Sasaki walks up to 10 hours and 60 kilometres a day (shorter now due to limited daylight) and camps in his tent on roadsides.

His cart, called a “riaka,” contains camping supplies, food, clothing and other items.

At age 38, Sasaki has saved since graduation from school and uses profits from an investment – no sponsors – and cuts cost in every way possible.

For breakfast he eats Japanese miso soup, rice and tuna with mayonnaise, and for lunch he has nut bars and cookies on the road. Dinners are mostly Ichiban noodles with dry veggies and sesame and occasionally he has some meat.

He has basic camping supplies – a one-burner camping stove, food, water, a first aid kit, camera and bear spray, which he has used once already.

Sasaki has survival skills from past navy and lifeguarding experience, and has done past trips in Japan, where he survived -30 temperatures in the northern part of Japan, Korea, New Zealand and Taiwan.

The hardest part of his journey so far was facing heavy rains and a blizzard on the Dempster Highway between Dawson City and Inuvik in August.

Sasaki said no one passed by and the highway was not paved so heavy rains turned it to mud. His cart got stuck constantly, and when the rain finally passed he was facing hard blowing snow.

He was traveling 60 kilometres a day before that, but that stretch took him 23 days at about 30 kilometres a day.

Sasaki says he is training himself through the journey and harsh conditions “to be strong and to never surrender.”

His purpose is mixed, with the journey about living his life to the fullest, challenging and training himself and inspiring others.

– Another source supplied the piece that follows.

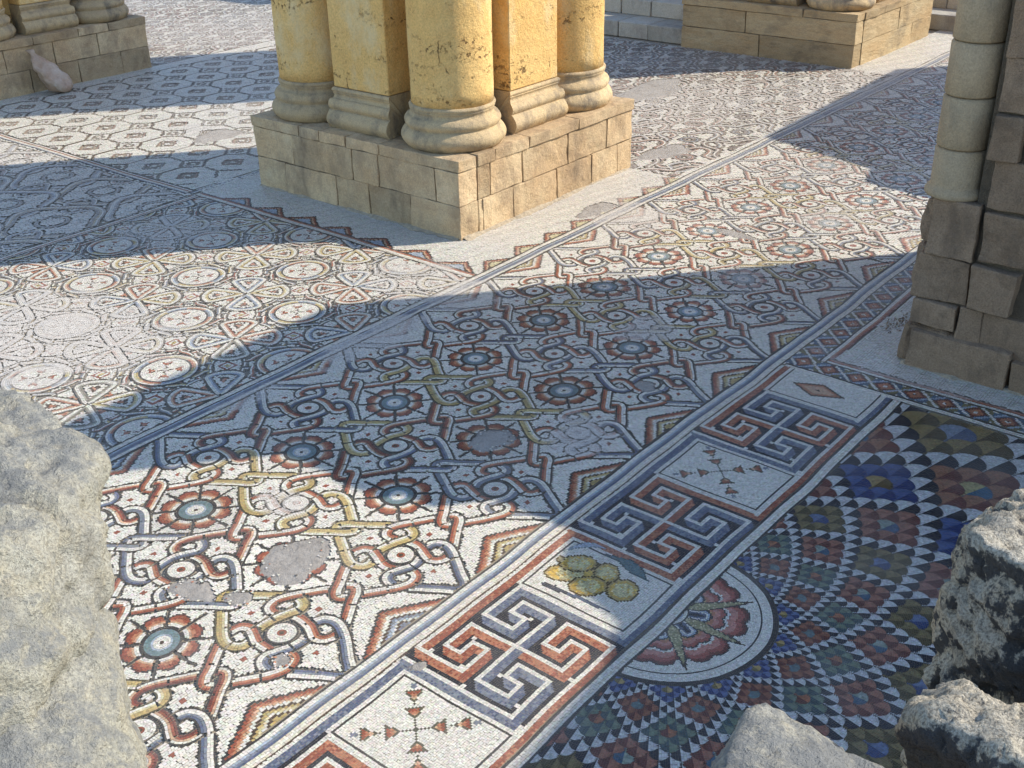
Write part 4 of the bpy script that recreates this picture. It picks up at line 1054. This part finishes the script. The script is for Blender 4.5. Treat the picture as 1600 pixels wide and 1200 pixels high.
def wall_prism(prof, axis, c0, c1, base=0.):
    """wall with a broken top outline: prof = [(along, height)...]"""
    bm = bmesh.new(); pts = [(prof[0][0], base)] + prof + [(prof[-1][0], base)]
    A = [bm.verts.new((c0, a, z) if axis == 'v' else (a, c0, z)) for a, z in pts]; B = [bm.verts.new((c1, a, z) if axis == 'v' else (a, c1, z)) for a, z in pts]
    bm.faces.new(A); bm.faces.new(B[::-1]); n = len(pts)
    for i in range(n): bm.faces.new((A[i], A[(i+1) % n], B[(i+1) % n], B[i]))
    return bm
bm_obj('pier_core', block(6.62, 9.75, -2.66, -1.96, -.01, 5.65, .02, 0), M_CORE, near)
bm_obj('wall_core', wall_prism([(-2.36, 5.6), (-2.65, 5.55), (-2.68, 3.95), (-4.55, 3.85), (-5.0, 4.2), (-5.25, 4.3), (-5.85, 4.45), (-6.3, 4.8), (-6.75, 5.28), (-7.3, 5.85), (-8.0, 6.5), (-9.5, 6.5)], 'v', 6.30, 7.4), M_CORE, near)
# masonry farther along the same side of the hall, out of the picture to the right
tag(bm_obj('ruined_wall', wall_prism([(11.9, 1.4), (12.24, 1.75), (13.36, 2.7), (14.1, 2.9), (15.5, 4.0), (16.8, 5.0), (22.0, 5.2)], 'u', -3.6, -2.0), M_GREYSTONE), 'ruined side wall with a stepped broken top beyond the near pier', 'wall')
tag(bm_obj('end_wall', wall_prism([(10.3, 8.0), (24.0, 8.0)], 'v', 23.0, 24.0), M_GREYSTONE), 'tall end wall of the hall behind the far steps', 'wall')

# steps at the end of the hall
def steps(u0, v0, v1, label, n=4, nb=5):
    st = tag(empty('stone_steps', (u0, (v0+v1)/2, 0)), label, 'steps')
    for k in range(n):
        cs = sorted([v0, v1] + [v0+(v1-v0)*(i+.5*(k % 2)+random.uniform(-.12, .12))/nb for i in range(1, nb)])
        for c0, c1 in zip(cs[:-1], cs[1:]):
            if c1-c0 < .05: continue
            bm_obj('step_stone', block(u0+.72*k+random.uniform(-.01, .01), u0+.72*(k+1)+.25, c0+.006, c1-.006, .295*k, .295*(k+1), .014, .004), M_STEP, st)
steps(16.52, 6.56, 13.4, 'pale stone steps in shade between the far piers', 4, 9)
steps(20.42, -1.9, 3.6, 'pale stone steps at the far end beside the near pier column', 4, 7)

# sack against the far left pier
bm = bmesh.new(); rings = []; K = 22; axis0 = Vector((7.52, 13.16, .0)); axis1 = Vector((7.22, 13.46, .72))
for i in range(15):
    f = i/14; c = axis0.lerp(axis1, f); c.z = .02+.70*f
    r = .22*(math.sin(PI*min(1, .15+f*.9))**.6)*(1-.55*f) + .035
    if i == 0: r = .11
    if f > .8: r = .05+.05*math.sin(f*40)*.5
    ring = []
    for k in range(K):
        a_ = 2*PI*k/K; rr = r*(1+.16*math.sin(3*a_+f*6)+.10*math.sin(5*a_-f*13)+.06*math.sin(9*a_+f*21)+.05*math.sin(f*24+a_*2))
        ring.append(bm.verts.new((c.x+rr*math.cos(a_), c.y+rr*.8*math.sin(a_), c.z)))
    rings.append(ring)
for a_, b_ in zip(rings[:-1], rings[1:]):
    for k in range(K): bm.faces.new((a_[k], a_[(k+1) % K], b_[(k+1) % K], b_[k]))
bm.faces.new(rings[0][::-1]); bm.faces.new(rings[-1])
M_SACK, nts, bs = base_mat('plastic_sack', .38)
ns = noise_node(nts, 9, 5, .6, objvec(nts)); nts.links.new(ramp(nts, ns.outputs[0], [(.35, (.38, .24, .15)), (.6, (.50, .37, .27)), (.75, (.60, .52, .43))]), bs.inputs['Base Color'])
bump(nts, bs, noise_node(nts, 22, 4, .6, objvec(nts)).outputs[0], .02)
tag(bm_obj('sack', bm, M_SACK, None, True), 'crumpled pinkish plastic sack leaning on the far left pier plinth', 'sack')

# loose grit swept against the near pier
bm = bmesh.new()
for _ in range(300):
    t_ = random.random(); c = Vector((6.78+.55*t_+random.gauss(0, .09), -1.62-.25*t_+random.gauss(0, .07), .006)); r_ = random.uniform(.003, .010)
    if c.y > -1.56: continue
    m_ = Matrix.Translation(c) @ Matrix.Rotation(random.uniform(0, 6), 4, Vector((random.random(), random.random(), 1)).normalized()) @ Matrix.Diagonal((r_, r_*random.uniform(.5, 1), r_*.6, 1))
    bmesh.ops.create_icosphere(bm, subdivisions=1, radius=1, matrix=m_)
tag(bm_obj('grit', bm, M_GREYSTONE), 'dark loose grit scattered on the pale margin beside the near pier', 'grit', kind='stuff')

# windblown dust banked against the feet of the piers
def dust(path, nrm_, name, label):
    bm = bmesh.new(); pts, _, _, _ = spline(path, False, .03); rows_ = []
    for q_, z_ in ((-.02, .035), (.018, .020), (.05, .008), (.085, -.004)):
        row = []
        for i_, p_ in enumerate(pts):
            k_ = .55+.75*mnoise.noise(Vector((p_[0]*3.1, p_[1]*3.1, 1)))+.3*mnoise.noise(Vector((p_[0]*17, p_[1]*17, 4)))
            k_ = max(.12, k_); o_ = q_*k_ if q_ > 0 else q_
            row.append(bm.verts.new((p_[0]+nrm_[0]*o_, p_[1]+nrm_[1]*o_, z_*k_+.003)))
        rows_.append(row)
    for a_, b_ in zip(rows_[:-1], rows_[1:]):
        for i_ in range(len(a_)-1): bm.faces.new((a_[i_], a_[i_+1], b_[i_+1], b_[i_]))
    tag(bm_obj(name, bm, M_GROUND, None, True), label, 'dust', kind='stuff')
dust([(6.14, 3.05), (6.14, 4.2), (6.14, 5.4), (6.14, 6.45)], (-1, 0), 'dust_drift', 'thin dust banked along the shaded foot of the central pier plinth')
dust([(6.16, 3.02), (7.3, 3.02), (8.4, 3.02), (9.5, 3.02)], (0, -1), 'dust_drift', 'thin dust banked along the sunlit foot of the central pier plinth')
dust([(6.17, -1.98), (6.15, -2.5), (6.16, -3.2), (6.16, -3.8)], (-1, 0), 'dust_drift', 'thin dust banked along the foot of the near right pier')

# ================================================================== stones of the low wall in front of the viewer
def boulder(pts, amp, fine, seed, L=.012, cuts=9):
    bm = bmesh.new()
    for p in pts: bm.verts.new(p)
    r = bmesh.ops.convex_hull(bm, input=bm.verts)
    bmesh.ops.delete(bm, geom=[g for g in r['geom_interior'] if isinstance(g, bmesh.types.BMVert)], context='VERTS')
    # knock corners off along flat fracture planes
    rf = random.Random(seed*13); cen_ = sum((v.co for v in bm.verts), Vector())/len(bm.verts)
    for _ in range(cuts):
        n_ = Vector((rf.gauss(0, 1), rf.gauss(0, 1), rf.gauss(.2, 1))).normalized(); hmax = max((v.co-cen_).dot(n_) for v in bm.verts)
        bmesh.ops.bisect_plane(bm, geom=bm.verts[:]+bm.edges[:]+bm.faces[:], plane_co=cen_+n_*hmax*rf.uniform(.90, .95), plane_no=n_, clear_outer=True)
        r = bmesh.ops.convex_hull(bm, input=bm.verts)
        bmesh.ops.delete(bm, geom=[g for g in r['geom_interior'] if isinstance(g, bmesh.types.BMVert)], context='VERTS')
    me = bpy.data.meshes.new('tmp'); bm.to_mesh(me); bm.free()
    ob = bpy.data.objects.new('tmp', me); COL.objects.link(ob)
    md = ob.modifiers.new('r', 'REMESH'); md.mode = 'VOXEL'; md.voxel_size = L
    dg = bpy.context.evaluated_depsgraph_get(); ev = ob.evaluated_get(dg); m2 = ev.to_mesh()
    bm = bmesh.new(); bm.from_mesh(m2); ev.to_mesh_clear(); bpy.data.objects.remove(ob); bpy.data.meshes.remove(me)
    for _ in range(1): bmesh.ops.smooth_vert(bm, verts=bm.verts, factor=.5, use_axis_x=True, use_axis_y=True, use_axis_z=True)
    bm.normal_update(); o = Vector((seed*3.7, seed*1.9, 0)); nn = {v: v.normal.copy() for v in bm.verts}
    for v in bm.verts:
        q = v.co
        a = mnoise.fractal(q*2.6+o, 1., 2., 3)*amp
        st = q.x*.9+q.y*.5+q.z*1.3 + .25*mnoise.noise(q*2.2+o)                    # bedding ledges that step across the stone
        led = ((st*3.1) % 1.0); led = (led if led < .82 else (1-led)*4.5)*amp*.9
        cr = max(0., .05-abs(mnoise.noise(q*2.6+o*1.7)))*amp*14.0                    # cracks
        chip = max(0., mnoise.noise(q*5.5+o*2.3)-.25)*amp*1.6
        f = mnoise.fractal(q*21+o, .7, 2., 4)*fine + (max(0., mnoise.noise(q*44+o)-.12)*-2.2 + mnoise.fractal(q*8+o*.6, 1., 2., 3)*1.5 - max(0., mnoise.noise(q*16+o)-.22)*5.)*fine
        v.co += nn[v]*(a + led - cr - chip + f)
    return bm
STONES = {"left": [[-1.908, -2.594, 3.383], [-1.797, -2.82, 3.379], [-1.773, -2.896, 3.384], [-1.761, -2.965, 3.362], [-1.768, -3.059, 3.324], [-1.781, -3.133, 3.301], [-1.816, -3.178, 3.237], [-1.857, -3.213, 3.135], [-1.876, -3.237, 3.078], [-1.917, -3.286, 3.346], [-2.047, -3.353, 3.331], [-2.144, -3.404, 3.299], [-1.928, -3.304, 3.135], [-2.068, -3.397, 3.139], [-2.212, -3.494, 3.133], [-2.273, -3.493, 3.152], [-2.41, -3.501, 3.265], [-2.108, -2.824, 3.454], [-2.239, -3.261, 3.484]], "lowleft": [[-1.864, -3.221, 3.071], [-1.905, -3.304, 3.018], [-1.946, -3.393, 2.957], [-2.018, -3.524, 2.822], [-2.058, -3.589, 2.77], [-1.946, -3.335, 3.157], [-2.087, -3.409, 3.119], [-2.225, -3.492, 3.073], [-2.317, -3.493, 3.067], [-2.31, -3.77, 3.041], [-2.507, -3.635, 3.131], [-2.153, -3.748, 2.867], [-2.413, -3.467, 3.194], [-2.032, -2.966, 2.749], [-2.23, -2.841, 2.825], [-2.062, -3.593, 3.017]], "rs1": [[-0.653, -4.501, 3.116], [-0.74, -4.587, 3.142], [-0.833, -4.689, 3.162], [-0.914, -4.826, 3.199], [-0.426, -4.495, 3.027], [-0.21, -4.531, 2.978], [-0.075, -4.674, 3.001], [-0.591, -4.522, 2.795], [-0.615, -4.506, 2.692], [-0.683, -4.504, 2.639], [-0.611, -4.556, 2.573], [-0.696, -4.658, 2.734], [-0.738, -4.751, 2.731], [-0.757, -4.916, 2.674], [-0.325, -4.468, 2.562], [0.012, -4.759, 2.487]], "rs2": [[-1.204, -4.63, 3.055], [-1.234, -4.691, 3.111], [-1.25, -4.746, 3.128], [-1.305, -4.827, 3.162], [-1.353, -4.928, 3.184], [-1.097, -4.613, 3.018], [-1.024, -4.64, 3.006], [-0.995, -4.712, 3.003], [-0.945, -4.792, 2.981], [-0.971, -4.911, 3.011], [-1.058, -4.622, 2.592], [-1.071, -4.725, 2.662], [-1.141, -4.855, 2.725], [-1.172, -4.964, 2.761], [-0.802, -4.605, 2.341], [-0.574, -4.886, 2.334]], "rs3": [[-1.338, -4.386, 3.069], [-1.301, -4.409, 3.052], [-1.303, -4.485, 3.044], [-1.31, -4.565, 3.044], [-1.307, -4.666, 3.032], [-1.521, -4.403, 3.039], [-1.668, -4.423, 3.015], [-1.463, -4.763, 3.073], [-1.644, -4.673, 3.176], [-1.755, -4.514, 3.164]], "wall": [[-3.393, -3.096, -0.05], [-3.393, -3.096, 2.5], [-0.999, -6.045, -0.05], [-0.999, -6.045, 2.5], [-2.724, -2.54, -0.05], [-2.724, -2.54, 2.5], [-0.33, -5.489, -0.05], [-0.33, -5.489, 2.5]]}
for nm, mat, amp, fine, lab in (('left', M_BOULDER, .032, .0080, 'large grey topped limestone boulder at the left edge, upper of two stacked'),
                           ('lowleft', M_BOULDER, .016, .0050, 'pale beige limestone block in the lower left corner under the larger boulder'),
                           ('rs1', M_LICHEN_SHADE, .020, .013, 'pale topped boulder with dark lichened front at the right edge'),
                           ('rs2', M_LICHEN_SHADE, .020, .013, 'dark lichened boulder lowest in the right corner'),
                           ('rs3', M_BOULDER, .012, .0055, 'small pale stone corner at the bottom edge beside the scale mosaic')):
    tag(bm_obj('boulder', boulder(STONES[nm], amp, fine, len(nm)*3+ord(nm[-1])), mat, None, True), lab, 'boulder', 'stones in front of the viewer')
tag(bm_obj('parapet_wall', boulder(STONES['wall'], .03, .01, 4, .06, 0), M_GREYSTONE), 'low rubble wall carrying the foreground stones', 'wall')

He communicates this to people he meets through a laminated sheet which he carries with him to supplement his broken English.

“No scenery is as moving as one you earned upon hours and hours of hard walking,” says his purpose statement.

Sasaki spent eight years in the Japanese navy, helped in the aftermath of the 2011 Tōhoku tsunami in Japan, and has done lifeguarding.

His ultimate goal is to be ready to help others and this journey is part of that.

“To protect and care for others, I need to be strong both physically and mentally. Strength gives me confidence in rescuing people.”

He also wants to inspire people to believe in themselves and show what people can do if they train and prepare and work hard.

He says he appreciates the help from all kinds of people, and by sharing those stories and keeping a smile on his face, he wants to spread peace on the earth.

Sasaki has other walking adventures in mind – the Arctic Circle in the winter, the Sahara Desert and the Amazon rainforest.

As for a career, he said his dream job would be to work in Canada as an outdoor guide.